2. I am a bit of an insomniac, and one night, I happened to catch part of a program on PBS called “The Elegant Universe” by physicist Brian Greene. I sat, transfixed and awed, as he talked about vibrating strings that might be other dimensions too small for our minds to see. It was as close as I have come to a religious experience.
3. While sitting in a café waiting for a time-challenged friend, I picked up a discarded copy of Don Quixote and began to read haphazardly. By the time my friend arrived, I just wanted to keep reading and not just because she was forty-five minutes late.
4. I hate to fly. On one particularly turbulent flight, I had run through my gamut of self-help techniques—iPod, trashy magazines, bargaining, reciting GOODNIGHT MOON under my breath like a prayer. Nothing was working. And then, rather suddenly, I thought: Wait, this is not how I’m supposed to die (which seemed rather bold of me to surmise.) I asked myself the natural follow-up question: Well, then how ARE you supposed to die? What is a good death? So, I opened my notebook and wrote, “In a house by the sea in an upstairs bedroom….In a house by the sea, it will end, and I will slip from this life as if it were no more than a sweater grown too large and threadbare with years.” This is exactly the way I would want my funny little sojourn on this planet to end if I could choose. Strangely enough, writing about my perfect death calmed me. (Really, planning is everything.) So I continued, and before long, I had a new character for my book, an old woman facing death. I had no idea what to do with her or why she was there or whether she would stay, but I trusted that I would figure all of that out later. And, hopefully, I did manage that. Because it’s too late now if I didn’t.

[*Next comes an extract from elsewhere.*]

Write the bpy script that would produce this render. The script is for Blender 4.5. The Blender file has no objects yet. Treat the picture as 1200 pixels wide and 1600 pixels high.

There were other things: a trip to New Orleans six months before Katrina and that horror itself. A remembrance of a musician boyfriend explaining jazz, which, to my mind at least, seemed as trippy as string theory. A vacation at Disney World during a particularly dark period of my life and my first encounter with the strange, surreal creepy-joy of the Small World ride and the we-are-particle-and-wave wonder that I felt riding the Transit Authority tram. A love of the road, the sense memory of childhood car trips from the Texas Gulf Coast through the South on the way to the East Coast. A news article about black holes that sing. Reality television. Absurdist Theater. A detour through Norse myths and Ovid’s Metamorphoses. A long listen to The Flaming Lips’ At War with the Mystics and The Who’s Quadrophenia. A chance reading of a quote from playwright Eugene Ionesco, “I am not quite sure whether I am dreaming or remembering, whether I have lived my life or dreamed it.” An article on the Hadron Super Collider. The human need for connection. The fear of death and really happy people. Bowling.
Just a small sampling of the random ping-ponging of events and associations that went into a journey that was, for me, filled with wonder and transformation and meaning that I cannot adequately explain.
One last bit of randomness. When my son was five and stalling before bedtime, he asked me, “Why do we die?” Amidst the pulling up of blankets and securing of stuffed animals, I felt suddenly so very mortal. “I don’t know,” I answered. He thought about it for a second or two. “I think we just go somewhere else.” He did not elaborate further.